Your writing has covered different genres from film and food to literature and design.
If you could write about any topic, what would it be?
 

I would love to write a column one day. I think the thread that links my work is craftsmanship.
I’m obsessed with it. I treat every interview I do as a learning experience, as though I’m getting a window into someone else’s world and that really excites me. I’m also very interested in business: not necessarily from a turnover point of view, but about brands and building identity. Entrepreneurs are the modern pioneers.

I’d love to write more on queer issues too; it’s always something I’ve shied away from before, as I’ve never really felt like I fit anywhere in particular within the gay scene. I don’t identify
with labels, but I think I’m more comfortable discussing LGBT issues now.
I can be part of that dialogue.

Writing can be quite a personal process, how much of yourself goes into your work? 

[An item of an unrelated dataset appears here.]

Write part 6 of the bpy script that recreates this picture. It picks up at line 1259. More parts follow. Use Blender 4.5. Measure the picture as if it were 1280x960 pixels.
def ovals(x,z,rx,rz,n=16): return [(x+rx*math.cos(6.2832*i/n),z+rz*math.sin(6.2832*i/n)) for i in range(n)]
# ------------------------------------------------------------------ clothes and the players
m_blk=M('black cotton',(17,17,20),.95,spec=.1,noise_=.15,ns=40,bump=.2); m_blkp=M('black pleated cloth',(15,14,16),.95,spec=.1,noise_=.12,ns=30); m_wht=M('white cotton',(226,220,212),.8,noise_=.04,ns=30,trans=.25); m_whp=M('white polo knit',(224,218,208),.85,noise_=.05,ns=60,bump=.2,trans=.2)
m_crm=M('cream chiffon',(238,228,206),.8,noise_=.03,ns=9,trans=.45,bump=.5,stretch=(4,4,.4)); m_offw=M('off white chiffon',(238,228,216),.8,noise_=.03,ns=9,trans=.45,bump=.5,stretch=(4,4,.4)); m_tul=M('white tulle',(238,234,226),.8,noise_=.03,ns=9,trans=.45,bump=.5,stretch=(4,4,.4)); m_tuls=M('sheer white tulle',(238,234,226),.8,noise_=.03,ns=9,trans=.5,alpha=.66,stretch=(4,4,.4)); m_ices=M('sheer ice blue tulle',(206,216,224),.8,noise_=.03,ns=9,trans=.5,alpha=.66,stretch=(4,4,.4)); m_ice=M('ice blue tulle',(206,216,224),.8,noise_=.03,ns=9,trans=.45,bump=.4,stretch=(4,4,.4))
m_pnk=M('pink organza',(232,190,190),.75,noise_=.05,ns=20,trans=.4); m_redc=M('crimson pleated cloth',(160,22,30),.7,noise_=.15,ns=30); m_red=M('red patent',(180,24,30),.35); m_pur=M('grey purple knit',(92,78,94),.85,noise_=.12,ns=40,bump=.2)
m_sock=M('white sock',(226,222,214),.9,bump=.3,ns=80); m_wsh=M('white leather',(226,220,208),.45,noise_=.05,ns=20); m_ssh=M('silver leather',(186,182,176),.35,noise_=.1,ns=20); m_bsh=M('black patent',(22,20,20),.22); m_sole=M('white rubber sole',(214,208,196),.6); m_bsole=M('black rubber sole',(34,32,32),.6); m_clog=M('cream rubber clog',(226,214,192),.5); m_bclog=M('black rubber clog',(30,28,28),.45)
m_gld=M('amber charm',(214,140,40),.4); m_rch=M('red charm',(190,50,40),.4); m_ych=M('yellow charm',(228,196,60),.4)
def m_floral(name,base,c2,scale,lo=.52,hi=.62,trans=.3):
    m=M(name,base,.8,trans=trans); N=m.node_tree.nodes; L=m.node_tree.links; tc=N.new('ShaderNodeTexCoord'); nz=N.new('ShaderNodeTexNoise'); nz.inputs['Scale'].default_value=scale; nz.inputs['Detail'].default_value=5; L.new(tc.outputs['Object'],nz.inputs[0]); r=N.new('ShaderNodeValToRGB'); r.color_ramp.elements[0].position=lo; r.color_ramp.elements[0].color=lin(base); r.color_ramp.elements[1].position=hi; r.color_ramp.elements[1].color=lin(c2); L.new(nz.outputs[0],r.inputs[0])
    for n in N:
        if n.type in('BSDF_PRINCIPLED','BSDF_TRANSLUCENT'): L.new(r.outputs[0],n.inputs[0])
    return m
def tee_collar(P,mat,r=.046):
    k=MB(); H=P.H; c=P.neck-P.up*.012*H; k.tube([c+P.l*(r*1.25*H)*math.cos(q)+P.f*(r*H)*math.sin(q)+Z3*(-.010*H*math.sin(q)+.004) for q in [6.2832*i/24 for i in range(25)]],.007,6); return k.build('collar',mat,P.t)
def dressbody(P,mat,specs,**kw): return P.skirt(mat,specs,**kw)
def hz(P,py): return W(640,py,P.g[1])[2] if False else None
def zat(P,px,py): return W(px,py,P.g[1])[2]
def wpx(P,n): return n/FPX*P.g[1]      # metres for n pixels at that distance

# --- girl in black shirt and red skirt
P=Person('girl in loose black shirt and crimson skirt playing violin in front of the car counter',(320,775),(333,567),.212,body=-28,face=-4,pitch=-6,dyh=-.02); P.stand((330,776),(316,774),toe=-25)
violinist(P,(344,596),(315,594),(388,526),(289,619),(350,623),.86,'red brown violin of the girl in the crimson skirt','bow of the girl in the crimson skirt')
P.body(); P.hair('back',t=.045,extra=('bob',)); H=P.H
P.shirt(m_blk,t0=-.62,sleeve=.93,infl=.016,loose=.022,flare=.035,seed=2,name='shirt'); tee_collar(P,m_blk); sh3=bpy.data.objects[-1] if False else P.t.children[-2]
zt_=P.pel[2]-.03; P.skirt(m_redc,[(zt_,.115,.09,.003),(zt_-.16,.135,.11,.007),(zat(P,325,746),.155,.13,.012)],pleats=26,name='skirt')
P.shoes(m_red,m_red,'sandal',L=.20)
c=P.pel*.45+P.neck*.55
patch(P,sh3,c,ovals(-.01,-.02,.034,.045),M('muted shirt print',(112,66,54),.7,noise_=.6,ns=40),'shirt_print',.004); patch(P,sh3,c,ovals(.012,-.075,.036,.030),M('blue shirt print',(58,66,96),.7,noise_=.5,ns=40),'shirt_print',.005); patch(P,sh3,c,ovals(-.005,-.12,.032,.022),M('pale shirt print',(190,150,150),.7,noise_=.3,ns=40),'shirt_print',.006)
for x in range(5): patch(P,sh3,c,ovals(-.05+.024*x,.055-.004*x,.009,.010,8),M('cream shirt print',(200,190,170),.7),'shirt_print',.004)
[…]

I’ve been writing a few very personal essays recently, the first of which is being published next month. I re-wrote it three times because I was worried about ‘speaking for others’; when I’m writing from my own experience I’m very confident in my voice, but naturally, you worry about presenting other people in a way they’d like to be seen. I put an enormous amount into my work in the respect that, if I write something and people don’t like it, that hurts me.
But it’s also part of the job.

Of course, if you’re writing for a client, it’s about finding their voice, not mine.
I am quite good at being able to switch between the two. I enjoy the challenge of that.

What’s been your most challenging and most rewarding story to date? 

Probably an essay I wrote last week for Some Such Words: it’s a two and a half thousand-word essay on cinematic memory, inspired by my grandmother. It was quite emotional writing it, though the final version doesn’t reflect this so much, because I removed a lot of it
(too personal. See above.) I was writing about my grandparents, how Alzheimer’s affected
my family; I wrote about a car accident I was involved in as a teenager – it was serious stuff, laced with macabre humour and observations. But I had to self-censor, make it accessible, and hope that should my parents ever read it, they aren’t mad at me for over-sharing.
There’s always compromise involved when writing from personal experience, but then, memory is always compromised too…

What does the future hold for Betty Wood?

I’m launching my own podcast series within the next three months, Letters From London, which I’m incredibly excited about. I’m very into radio, and really enjoy content that can work across mediums. I’m also starting to publish work in the US, and here in the UK, which is exciting. Where I’m going to…
I guess it’s a case of watch this space.